Mais il se double également d’une dimension proprement ludique, absente – idéalement – de la conduite dans la réalité : le jeu d’obstacles. « Dans les mécaniques de jeu, on retrouve une brique vraiment très basique : la gestion de la collision, éviter, ne pas toucher le bord. C’est pourquoi dans le jeu de course, il y a aussi la question de l’accident, souvent très investie, très graphique », reprend le philosophe. Comme dans la série spectaculaire des Burnout, aujourd’hui arrêtée, ou même des séries humoristiques ou futuristes comme Mario Kart, WipEout et F-Zero, dans lesquels contacts, frottements et interactions entre concurrents sont tout aussi importants que la conduite, si ce n’est plus.

A cet égard, souligne Mathieu Triclot, le jeu de course tient d’une décharge d’adrénaline finalement très proche des « shoot’m up », les jeux de tir spatiaux.
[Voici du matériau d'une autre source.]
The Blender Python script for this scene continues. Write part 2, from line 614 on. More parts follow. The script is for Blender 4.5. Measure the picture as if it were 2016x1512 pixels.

Rapidité et précision d’exécution, prééminence du danger, cadre spectaculaire : les combats de vaisseaux dans Star Wars ne sont finalement pas si éloignés, dans leur arrière-goût d’adrénaline, des courses épiques de F-Zero X ou des déboulés à contresens de Burnout.

F-Zero GX: Grand Prix - Emerald Cup [Expert] HD
Durée : 23:58

Vertige pur

Pour Alexis Blanchet, maître de conférences en études cinématographiques à l’université Paris-III, il faut rapprocher ces jeux de course des attractions de parcs à thèmes. « Au vertige de l’accélération et du déplacement s’ajoute celui de la situation d’exception, de la situation inusitée dans la vie de tous les jours : échapper à des poursuivants, rouler à tombeau ouvert, jouir du plaisir de rouler dans des paysages de cinéma. »

Ainsi dans Forza Horizon 3, le joueur, plongé dans l’arrière-pays australien avec ses reliefs majestueux et sa végétation luxuriante, recourt à des véhicules inattendus (hélicoptère, train, quad de science-fiction…). « Cette simulation de course dépasse le simple cadre compétitif, agonistique, classique de la course entre véhicules, pour offrir au joueur une expérience plutôt pensée comme ce que l’on pourrait qualifier de morceau de bravoure automobile », suggère Alexis Blanchet.

Et de rappeler que cette expérience-là renvoie bien moins au sport qu’au cinéma, qui en regorge : des courses-poursuites (James Bond), des fuites (Drive), des balades (le road-movie en général), des filatures (Bullit), des défis (La Fureur de vivre), des accidents (Crash, de Cronenberg)… c’est-à-dire des morceaux de bravoure. Dans Philosophie des jeux vidéo, Mathieu Triclot comparait l’expérience du jeu vidéo arcade à la course vers la falaise de La Mort aux trousses.

Hitchcock la mort aux trousses voiture solo1
Durée : 04:10

« On recherche le vertige pur. Mais comme dans un jeu de tir arcade, c’est toujours par doses », souligne Mathieu Triclot, le niveau de dextérité du joueur augmentant au fur et à mesure, obligeant chaque fois le jeu à rehausser sa difficulté, dans un ping-pong permanent.

Hypnose nocturne

Le jeu vidéo de voiture sait aussi se faire détente. A l’image du récent Forza Horizon 3, unanimement salué par la critique, et qui relève bien plus du plaisir de la conduite libre, de la balade automobile et d’une ivresse de la vitesse qui se passe de règles et de codes. Ici, peu d’emballage sportif, mais surtout le plaisir de l’imprévu.

Et puis il y a le sentiment de maîtrise, poussé jusqu’à l’impression de ne plus faire qu’un avec son véhicule, jusqu’à conduire sans même y penser. Le jeu de voiture se fait alors transe ordinaire, à la manière d’une longue séquence hypnotique de conduite bercée par les lumières de la nuit. « Nightdriver, le jeu d’Atari, est le premier à proposer cet effet de plongée en profondeur dans la route », pointe Mathieu Triclot, qui y voit une expérience proche de l’hypnose.

Night Driver - Arcade (Atari 1976)
Durée : 00:30

Il faut s’y imaginer le plaisir du joueur qui, de campagne en colline, roule et se dandine, sans jouer les héros. « Faire la route sans y penser, c’est l’exemple de petite transe ordinaire quotidienne que donne Erikson, un psychiatre cité par François Roustang dans son livre Qu’est-ce que l’hypnose ? (éd. Minuit, 1994) », rappelle Mathieu Triclot.

« Il y avait déjà des réflexions sur le train, le bercement, etc. ; il y a quelque chose de très répétitif au niveau du scintillement lumineux. On peut se dire que le jeu vidéo exploite ça – l’effet Nightdriver – avec une affinité de dispositif entre le poste de pilotage et la position assise devant l’écran. »

Autant de raisons pour lesquelles, quand on est joueur, ça fait boum-boum dans son cœur.